Kansas City church hit by arson

By Paula Schlueter Ross (paula.ross@lcms.org)

April 13, 2017, update: The arsonist has been caught and charged with 2nd-degree arson.

“Our church prays for justice, but we also include in our church prayers the arsonist, that this event in his life will lead to repentance to and faith in Jesus Christ as Lord and Savior,” says Pastor Bradley Zerkel.

The congregation, he added, “is nearly back to normal spiritually and emotionally,” and the new doors have arrived and will be installed.

Original story, posted March 17, 2017:

The gasoline-fueled fire that damaged the doors of the education building at Our Redeemer Lutheran Church in Kansas City, Mo., around 7:15 p.m. on Saturday, March 4, was caught early.

The doors to the education building of Our Redeemer Lutheran Church in Kansas City, Mo., show scorch marks from the March 4 fire that has been called arson. The congregation no longer operates a day school, but holds Sunday school classes in the building, which also houses staff offices. (Our Redeemer Lutheran Church)
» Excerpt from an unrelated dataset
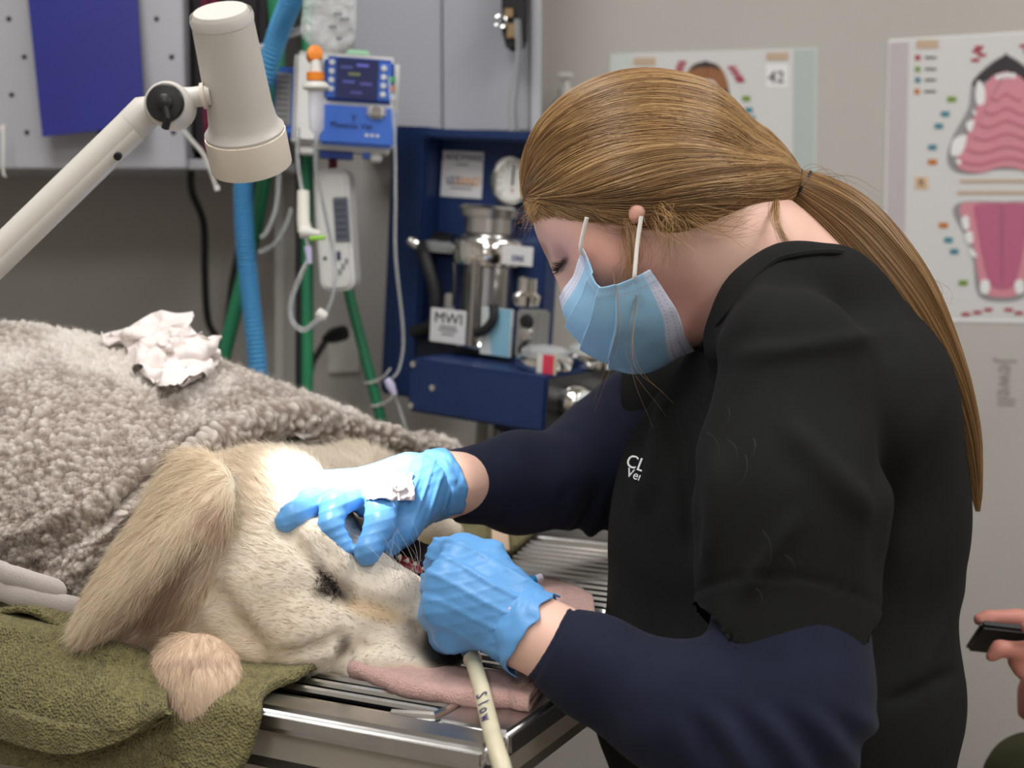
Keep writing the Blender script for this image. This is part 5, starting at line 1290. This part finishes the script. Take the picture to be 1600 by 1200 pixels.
for nm, pth, r_, lab in (('drip_line', [(494, 205, 1.63), (493, 260, 1.64), (505, 320, 1.66), (521, 400, 1.68), (522, 450, 1.68), (510, 490, 1.68)], .0022, 'clear drip line from the chamber past the white fluid warmer'),
        ('drip_line', [(466, 200, 1.66), (465, 250, 1.66), (472, 298, 1.66)], .0024, 'clear drip line from the pump to the white roller clamp'),
        ('drip_line', [(480, 372, 1.66), (484, 400, 1.66), (470, 430, 1.66), (455, 470, 1.66), (456, 500, 1.66), (475, 515, 1.66), (502, 495, 1.66)], .0032, 'looped clear drip line with small white clamp below the roller clamp'),
        ('drip_line', [(608, 120, 1.72), (616, 200, 1.72), (618, 300, 1.72), (618, 400, 1.73), (630, 520, 1.74), (624, 575, 1.74), (610, 600, 1.74), (625, 640, 1.74), (640, 690, 1.74)], .0020, 'clear drip line hanging in front of the blue machine'),
        ('drip_line', [(415, 250, 1.80), (434, 262, 1.80), (432, 320, 1.80), (418, 360, 1.80), (408, 372, 1.80)], .0030, 'pale curved drip line just right of the blue corrugated hose'),
        ('drip_line', [(455, 325, 1.82), (448, 350, 1.82), (430, 380, 1.82), (405, 395, 1.82)], .0030, 'pale curved drip line crossing behind the green tube')):
    tag(cable(nm, pth, r_, M_clear, None, 60, 8), lab, 'drip line', 'clear drip lines')
rc = thingW('roller_clamp', 'white roller clamp with a green tab on the drip line', 'clamp', P(478, 370, 1.65))
MB().tube(PL([(474, 298, 1.655), (474, 345, 1.655), (477, 362, 1.655)]), [.0072, .0076, .0088], 14).build('clamp_body', mat('ivory', srgb(226, 224, 212), .5), rc); MB().tube(PL([(470, 362, 1.65), (500, 366, 1.65)]), [.0078, .004], 12).build('clamp_foot', M_white, rc)
MB().tube(PL([(484, 373, 1.648), (508, 371, 1.648)]), .0028, 10).build('tab', mat('lime', srgb(140, 200, 60), .5), rc); MB().tube(PL([(481, 385, 1.655), (484, 412, 1.655)]), [.005, .003], 10).build('tube_joint', mat('lilac_joint', srgb(190, 184, 214), .3), rc)
tag(MB().tube(PL([(496, 487, 1.672), (502, 492, 1.672), (510, 496, 1.672)]), [.006, .0072, .005], 10).build('pinch_clamp', M_white), 'small white pinch clamp on the looped drip line', 'clamp')
tag(MB().tube(PL([(604, 592, 1.735), (610, 602, 1.735), (617, 618, 1.735)]), [.004, .006, .003], 10).build('line_connector', mat('lilac_joint', srgb(190, 184, 214), .3)), 'small lilac connector on the line at the blue machine\'s corner', 'connector')
fw = thing('fluid_warmer', 'white rounded fluid warmer with grey display hanging below the pump', 'warmer', tuple(P(527, 455, 1.80)), (0, math.radians(-3), math.radians(-8)))
KW = 1.80/F; poly = []
hw, hh, rr_ = 28*KW, 190*KW, 18*KW
for cx_, cz_, a0_ in ((hw-rr_, rr_, -90), (hw-rr_, hh-rr_, 0), (-hw+rr_, hh-rr_, 90), (-hw+rr_, rr_, 180)):
    for i in range(7): a = math.radians(a0_+15*i); poly.append((cx_+rr_*math.cos(a), cz_+rr_*math.sin(a)))
MB().prism(poly, 1, 0, .04).build('case', M_pw, fw, bevel=.005, seg=3)
MB().box(2*KW, 25*KW, -.001, .004, 75*KW, 145*KW).build('display', mat('warmer_lcd', srgb(96, 100, 112), .3), fw, bevel=.001)
for i in range(6): MB().box(4*KW, 22*KW, -.0016, 0, (84+10*i)*KW, (87+10*i)*KW).build('display_line', mat('lcd_line', srgb(70, 74, 88), .4), fw, False)
MB().box(3*KW, 9*KW, -.001, .004, 48*KW, 62*KW).build('mark', Md_, fw, False)
for i in range(3): MB().box((4+6*i)*KW, (8+6*i)*KW, -.001, .004, (25+8*i)*KW, (34+8*i)*KW).build('mark', mat('grey_mark', srgb(110, 110, 116), .5), fw, False)
MB().lathe([(.0005, .001), (.0025, .001), (.0025, -.002)], (-16*KW, 0, 52*KW), (0, -1, 0), 10).build('button', M_black, fw)
tag(MB().tube(PL([(520, 236, 1.81), (520, 250, 1.80), (520, 268, 1.80)]), .0055, 10, flat=.4).build('hanging_strap', mat('maroon', srgb(120, 44, 52), .7)), 'short maroon strap holding the white fluid warmer', 'strap')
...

A blessing, acknowledges Pastor Bradley Zerkel.

“If the fire had spread to the sanctuary,” Zerkel said, “that might have been too much for the people” of the congregation, who helped restore the church after a more serious fire four years ago that pretty much gutted the sanctuary. Damages from that fire, caused by outdated wiring, took three years of repairs — and worshiping in the basement of the education building — before the church could reopen last spring.

“I think we’ll be all right” this time, said Zerkel. “We rely on God.”
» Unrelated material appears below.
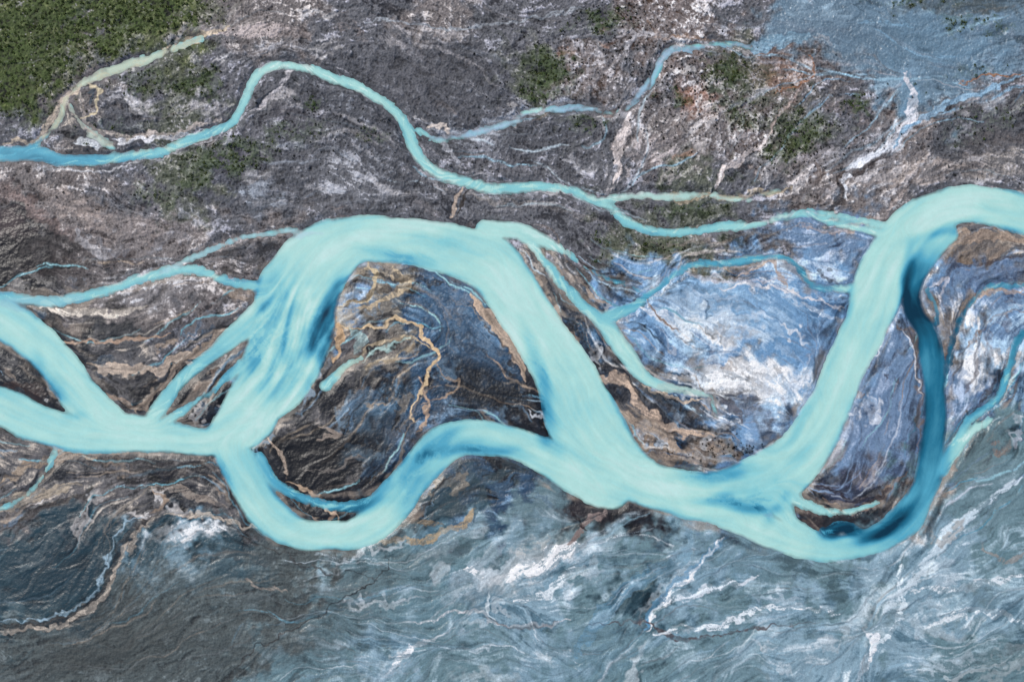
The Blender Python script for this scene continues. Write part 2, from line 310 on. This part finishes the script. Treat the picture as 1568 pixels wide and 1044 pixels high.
# broad smooth areas: wet black silt, sand bars, lagoon flats, sheen painted white on the bar
for b in [(60,385,80,40,25,(40,36,38),.85,.15,.5),(15,402,60,36,10,(30,27,30),.85,0,.5),(0,345,40,20,20,(92,80,80),.7,.1,.6),
 (500,712,60,30,-30,(20,20,23),.85,.15,.6),(455,680,34,28,10,(24,24,27),.85,.1,.5),(565,660,40,20,-30,(26,30,36),.6,.3,.6),(745,605,58,26,18,(18,20,24),.85,.15,.6),(700,560,40,16,30,(40,58,76),.5,.3,.6),
 (690,460,40,30,30,(76,108,138),.6,.4,.6),(180,508,36,14,5,(24,30,38),.85,.15,.5),(60,560,34,18,35,(22,22,26),.85,.15,.5),(230,600,30,10,-30,(28,28,32),.8,.2,.5),(110,500,34,10,10,(150,138,128),.6,.3,.5),
 (860,450,14,40,-30,(30,36,46),.8,.3,.5),(1010,635,34,12,20,(30,38,50),.8,.2,.5),(1000,700,50,9,5,(146,130,116),.8,.3,.5),(1080,700,50,8,-4,(150,136,124),.7,.4,.5),
 (1400,60,120,34,6,(102,132,153),.7,.2,.5),(1270,50,95,32,4,(104,125,142),.7,.25,.5),(1520,92,80,26,4,(108,138,160),.7,.2,.5),(1390,130,20,34,5,(130,160,182),.75,.25,.5),(1470,12,90,14,0,(68,70,62),.7,.3,.5),
 (640,140,80,40,10,(90,89,94),.5,.3,.6),(700,100,85,26,10,(84,84,89),.5,.3,.6),(1130,470,80,34,12,(150,186,216),.4,.5,.7),(1140,572,60,16,8,(246,249,252),.8,.5,.7),
 (80,880,90,36,-25,(32,52,62),.5,.3,.7),(120,1010,120,30,-10,(50,56,58),.5,.4,.7),(420,1000,150,30,-10,(66,76,79),.4,.4,.7),(660,850,60,16,-15,(92,104,104),.5,.3,.7),(1530,1020,80,24,-10,(90,112,116),.5,.3,.7)]:
    blob(L,*b)
# live threads of water too small for their own bed
rills([(0,420,400,780,26,[(120,176,190),(146,190,198)],(1.4,3.4),(8,18),.9),(400,1130,390,740,34,[(112,168,186),(150,196,204)],(1.2,3.2),(8,18),.85),
    (1230,1568,390,740,22,[(70,140,166),(150,196,208)],(1.4,3.4),(8,18),.85),(1150,1568,20,270,22,[(150,184,204),(128,166,192)],(1.6,4.5),(10,22),.8),
    (600,1150,150,330,14,[(150,186,204),(182,196,206)],(1.6,4),(8,16),.75),(0,620,700,1000,14,[(96,140,156)],(1.2,2.6),(10,22),.7)])
print('rills',time.time()-T0)
# --- strands
ST=[([(0,225),(60,205),(100,150),(130,128)],9,(196,182,166),.8,.3),([(120,140),(130,178),(160,208),(250,205),(340,178)],9,(190,180,174),.7,.4),([(170,220),(240,212),(320,195)],8,(215,215,220),.8,.4),([(60,255),(130,262),(250,240),(340,205)],4,(180,180,184),.7,.4),
([(130,128),(152,140),(142,172),(124,184)],5,(196,184,160),.9,.1),([(132,142),(142,140),(136,158)],7,(60,80,100),.6,.1),
([(320,55),(380,50),(430,45),(480,60)],20,(190,178,176),.8,.7),([(250,80),(320,56),(350,45)],10,(200,184,160),.8,.3),([(115,220),(140,212),(150,225)],12,(214,218,224),.85,.3),([(440,110),(420,140),(385,170)],8,(190,186,190),.8,.3),([(470,118),(520,130),(590,178),(615,210)],4,(40,44,54),.7,.2),([(430,128),(400,150),(380,175)],4,(50,58,72),.8,.1),
([(640,190),(670,200),(690,235),(705,262)],8,(166,168,176),.8,.4),([(712,290),(700,310),(688,332)],9,(178,162,150),.9,.2),([(720,292),(712,318),(696,335)],4,(60,54,52),.9,.0),
([(655,204),(700,206),(760,190),(820,166),(880,160)],14,(176,180,190),.55,.4),([(960,180),(955,205),(940,240),(932,275)],12,(208,198,196),.9,.4),([(1175,205),(1140,240),(1110,262),(1095,290)],11,(208,198,196),.9,.4),([(1230,120),(1200,170),(1175,205)],6,(170,154,148),.7,.4),
([(1390,110),(1396,150),(1390,190),(1355,225),(1310,258),(1295,300)],18,(210,213,221),.9,.55),([(1568,120),(1500,140),(1440,165),(1390,195),(1360,225)],10,(140,172,196),.9,.3),
([(1150,76),(1180,70),(1240,56)],26,(126,158,178),.8,.2),([(990,30),(1010,60),(1050,55),(1100,60)],7,(150,124,106),.6,.4),([(560,30),(700,45),(830,25),(910,10)],6,(154,160,168),.7,.4),([(640,40),(650,75),(720,95),(760,130)],6,(140,138,142),.7,.4),
([(650,200),(680,196),(690,204)],10,(204,194,188),.9,.2),([(1235,85),(1244,100),(1236,125),(1180,140)],5,(148,108,82),.8,.2),([(1465,130),(1510,114),(1560,120)],4,(150,114,88),.8,.1),
([(985,300),(1050,305),(1130,300),(1210,290)],10,(188,172,146),.5,.4),([(1290,270),(1320,262),(1355,232)],10,(60,52,52),.75,.3),([(1285,275),(1290,300),(1270,320)],10,(50,45,46),.75,.3),([(1400,285),(1340,335),(1280,350),(1230,350)],8,(170,158,154),.6,.5),
([(700,300),(800,312),(900,330),(950,360)],8,(156,150,147),.45,.6),([(970,372),(1060,372),(1150,365),(1240,345)],6,(140,132,124),.6,.5),([(880,60),(900,110),(870,150)],7,(188,186,192),.6,.6),([(930,60),(990,50),(1040,70)],8,(180,176,180),.6,.6),([(1100,240),(1180,250),(1260,240),(1300,215)],6,(180,176,180),.6,.6),
([(60,470),(150,480),(220,470)],14,(208,198,186),.85,.5),([(80,520),(180,523),(260,510)],6,(160,136,118),.85,.2),([(140,562),(220,566),(300,545),(370,492)],15,(176,160,146),.95,.25),([(210,632),(240,600),(290,555),(330,520)],9,(168,150,134),.85,.25),
([(160,600),(200,622),(230,625)],8,(146,128,114),.8,.3),([(260,400),(330,380),(400,362),(470,352)],16,(164,154,150),.6,.7),([(300,395),(380,385),(440,375)],10,(46,44,50),.7,.6),([(400,425),(440,395),(470,368)],5,(166,148,132),.5,.2),
([(0,780),(60,755),(120,742)],20,(158,146,130),.8,.6),([(0,740),(60,705),(150,700)],12,(148,132,116),.8,.6),([(20,800),(80,775),(150,755)],10,(60,56,54),.8,.4),([(150,705),(240,715),(310,730)],16,(44,42,44),.8,.5),([(220,740),(290,755),(350,775)],14,(130,120,112),.8,.7),([(240,790),(320,792),(400,808)],7,(186,176,164),.8,.4),
([(0,962),(60,963),(130,938),(170,890),(198,830),(228,788)],18,(52,50,50),.7,.3),([(0,966),(60,966),(130,940),(175,890),(205,830),(230,790)],9,(162,154,144),.9,.5),([(0,952),(60,953),(118,930),(160,880),(188,815),(222,785)],4,(140,164,178),.85,.5),([(230,780),(255,765),(240,750)],6,(150,132,116),.8,.3),
([(560,405),(575,425),(560,450),(525,465)],9,(204,186,152),.9,.3),([(600,410),(620,430),(600,455),(540,470)],10,(192,174,146),.85,.4),([(510,500),(560,498),(620,492),(650,515),(668,545),(650,585),(632,640)],7,(200,178,146),.95,.15),([(520,470),(580,440),(640,440)],8,(56,50,46),.7,.4),([(560,420),(620,425),(680,440)],8,(30,30,34),.7,.4),([(530,505),(590,480),(640,470)],7,(34,34,38),.7,.4),
([(512,480),(518,520),(505,560)],8,(190,160,126),.9,.1),([(540,545),(580,530),(630,520),(660,535)],6,(184,168,140),.8,.4),([(550,552),(580,538),(625,520)],4,(176,202,196),.8,.2),([(560,560),(610,545),(640,520)],5,(166,150,124),.7,.4),([(530,500),(550,520),(540,540)],16,(158,186,186),.6,.4),([(590,500),(600,520),(640,540)],9,(110,100,90),.6,.5),
([(668,560),(700,590),(690,600),(650,620)],5,(154,134,114),.7,.4),([(640,575),(660,620),(640,660)],5,(176,152,130),.8,.3),([(720,455),(755,490),(790,540),(806,580)],18,(188,168,150),.95,.2),([(735,490),(765,520),(795,560)],4,(70,66,66),.7,.1),
([(575,828),(640,826),(700,806),(725,782)],10,(164,150,126),.9,.5),([(605,808),(640,795),(680,805)],10,(120,110,94),.8,.6),([(610,800),(650,775),(700,720)],4,(40,36,36),.7,.1),([(720,800),(740,750),(780,715),(830,710)],14,(66,88,98),.7,.5),
([(400,665),(425,690),(440,725)],7,(156,140,126),.8,.3),([(440,735),(470,752),(520,790)],5,(172,150,128),.9,.1),([(470,790),(500,795),(515,780)],7,(146,124,108),.9,.2),([(470,758),(500,765),(560,768)],4,(28,26,28),.8,0),([(600,745),(612,700),(620,672)],5,(116,110,102),.7,.2),
([(480,655),(520,660),(490,672)],9,(146,134,124),.7,.5),([(470,720),(520,715),(560,700)],6,(106,100,96),.6,.6),
([(795,400),(850,470),(900,560),(950,640)],9,(166,150,136),.8,.3),([(830,390),(880,430),(930,470)],8,(156,144,134),.75,.4),([(885,395),(930,425),(985,440)],9,(116,110,106),.7,.5),([(860,375),(900,405),(960,430)],4,(30,28,32),.7,0),
([(915,575),(960,590),(1000,640),(1090,670)],13,(186,164,146),.9,.4),([(945,630),(1000,655),(1060,690)],20,(156,140,126),.8,.5),([(940,560),(985,610),(1010,640)],8,(30,36,46),.8,.4),([(1040,640),(1100,665),(1150,690)],10,(40,50,64),.8,.5),
([(1090,605),(1120,620),(1130,650)],12,(90,88,96),.7,.5),([(985,590),(1030,610),(1080,612)],6,(192,178,162),.8,.3),([(975,470),(1010,480),(1040,500)],14,(216,222,230),.7,.5),([(990,460),(1010,480),(1045,505)],4,(126,108,96),.8,.1),
([(1100,440),(1150,430),(1220,450),(1290,470)],6,(226,224,226),.7,.5),([(1120,415),(1180,408),(1200,440)],6,(178,166,160),.8,.4),([(1225,460),(1250,480),(1285,480)],10,(210,224,238),.7,.6),([(1045,420),(1100,425),(1200,425)],5,(190,190,200),.7,.4),
([(1380,500),(1400,520),(1405,600),(1402,690)],7,(122,112,110),.85,.4),([(1385,505),(1400,540),(1405,610)],4,(220,224,232),.7,.4),([(1250,765),(1300,778),(1350,760),(1392,720)],11,(122,106,96),.9,.4),([(1250,745),(1330,765),(1370,745)],8,(50,46,54),.8,.3),
([(1420,400),(1460,370),(1520,360),(1568,370)],16,(152,134,120),.9,.25),([(1430,440),(1480,405),(1568,392)],9,(62,57,64),.7,.5),([(1470,480),(1500,450),(1568,445)],10,(162,144,130),.8,.4),([(1480,540),(1520,490),(1568,480)],7,(128,112,104),.7,.5),([(1470,600),(1500,560),(1520,500)],8,(100,96,104),.6,.5),([(1470,640),(1510,600),(1535,560)],10,(68,62,64),.7,.5),
([(760,886),(830,862),(885,826)],26,(246,246,246),1.,.85),([(715,868),(760,885),(800,875)],16,(236,241,245),.9,.8),([(735,905),(760,870),(790,850)],9,(216,230,238),.85,.6),([(868,832),(900,800),(925,770)],12,(134,120,116),.8,.6),([(875,780),(890,800),(905,812)],5,(40,34,36),.8,.2),
([(790,915),(840,905),(880,870)],12,(216,226,232),.8,.8),([(640,950),(740,930),(760,955),(880,950)],6,(196,200,204),.85,.6),([(600,1010),(640,985),(700,960)],8,(184,194,200),.7,.6),([(740,940),(790,960),(850,950)],5,(106,96,94),.7,.5),
([(985,962),(1010,925),(1050,885),(1112,820)],13,(104,152,184),.75,.4),([(990,965),(1015,925),(1050,890),(1110,820)],6,(236,243,248),.95,.6),([(900,960),(985,950),(1040,975),(1130,965),(1250,950)],5,(88,84,88),.8,.5),([(1000,968),(1100,955),(1180,930),(1290,940)],8,(220,230,237),.8,.8),([(1010,920),(1080,905),(1160,880)],10,(212,222,230),.7,.8),
([(1320,960),(1340,990),(1310,1044)],16,(226,232,238),.9,.8),([(1330,1000),(1380,930),(1370,860)],13,(212,226,234),.8,.8),([(1330,960),(1400,880),(1470,800),(1568,730)],16,(200,216,226),.7,.8),([(1400,900),(1470,895),(1568,880)],13,(212,222,228),.8,.8),([(1420,960),(1500,930),(1568,950)],13,(212,222,228),.8,.8),([(1500,830),(1540,860),(1568,850)],9,(146,142,138),.6,.7),([(1410,800),(1440,830),(1480,790)],10,(156,152,146),.5,.7),
([(1060,800),(1050,850),(1020,880)],14,(120,156,176),.6,.5),([(960,860),(1010,830),(1040,795)],10,(64,92,108),.5,.4),([(880,1000),(960,900),(1030,860)],24,(98,144,172),.4,.5),([(340,1044),(400,985),(470,950),(590,880),(600,850)],3,(36,38,42),.8,.3),([(400,830),(470,870),(580,890)],4,(50,52,54),.7,.4),([(370,885),(400,900),(440,905)],6,(150,142,134),.7,.4),([(590,1030),(625,1000),(620,985)],11,(226,232,238),.85,.7),
([(750,905),(752,935),(765,950)],4,(216,228,234),.8,.4),([(300,850),(380,850),(440,860)],12,(60,70,74),.6,.5),
([(1020,410),(1080,418),(1150,420)],5,(176,172,174),.6,.4),([(1420,440),(1450,430),(1440,470)],6,(196,198,208),.7,.3)]
for P,w,c,a,b in ST: stroke(L,P,w,c,a,2.2,b,.8)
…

“Relying on God” is what keeps the pastor reaching out to the poor in this gang-plagued, inner-city part of Kansas City where he has served since his seminary graduation 15 years ago.

Since then, the 120-member church has been broken into more than a dozen times — an “ongoing” challenge, the pastor says. To increase safety, its three weekend worship services and two “outreach” services per month (the latter includes a free meal) are held only during daylight hours for three equally representative member groups: Anglo, Liberian and Hispanic.

It’s “a very unique Missouri Synod church,” Zerkel admits, with long-time Anglo members — some drive 50 miles roundtrip each Sunday to attend services, just as their parents and grandparents did, because “they care about the church” — as well as African refugees, Hispanic immigrants and, lately, a few Vietnamese.

They are all, he says, “a gift from the Lord.”

The suspected arsonist — whose image was captured on surveillance video while setting the fire — had come to the church’s food pantry/used-clothing repository a half-hour earlier for a jacket, which he received, and became angry with the pastor when he was not allowed to leave with a number of other items. The situation escalated, and the young man made several heated threats to Zerkel, who said he’s experienced similar confrontations before and would “rather extend grace, [and] take chances, than not extend it.”

The church video was released to local authorities and media, but at this writing no arrests have been made.

Although the flames were contained to the front doors of the education building (which houses Sunday school classes and staff offices), “the whole church” was affected because of smoke damage, Zerkel said, and “every single thing” had to be professionally cleaned before the church reopened “with great attendance and joy” on Sunday, March 12. The epistle reading, Rom. 5:1-5, focused on hope and peace, he added.

A brief worship service was held in the church the morning after the fire, March 5, so the pastor could share details and pray for the suspect’s “repentence” and for “justice.”

LCMS Missouri District President Rev. Dr. R. Lee Hagan contacted Zerkel that morning to share his concern, and the district reached out via its Facebook page to ask for donations to help with repairs. The church’s insurance policy has a very high deductible — more than what the current repairs will cost — so expenses will be borne by the congregation, according to the pastor.

“Our Redeemer is truly one of the most diverse congregations in the district,” Hagan acknowledged, and “has become a beacon of hope in urban Kansas City.

“I encouraged Pastor Zerkel to keep the course in being faithful in preaching the Word and showing mercy to those in need in their neighborhood. Our Redeemer has been through a lot in recent years, but we are thankful that the congregation continues to be salt and light.”

Even though the smell of smoke was heavy during that first post-fire service, “it was a very healing service, we just let God speak through His Word,” said Zerkel.

And while the pastor prays for justice in the case, he also prays that the young man who is charged with setting the fire “finds Jesus.

“I hope he comes back and gives a testimony to the congregation [about] how his life has changed,” something for which the entire and unusually diverse Our Redeemer membership will “praise God,” said Zerkel.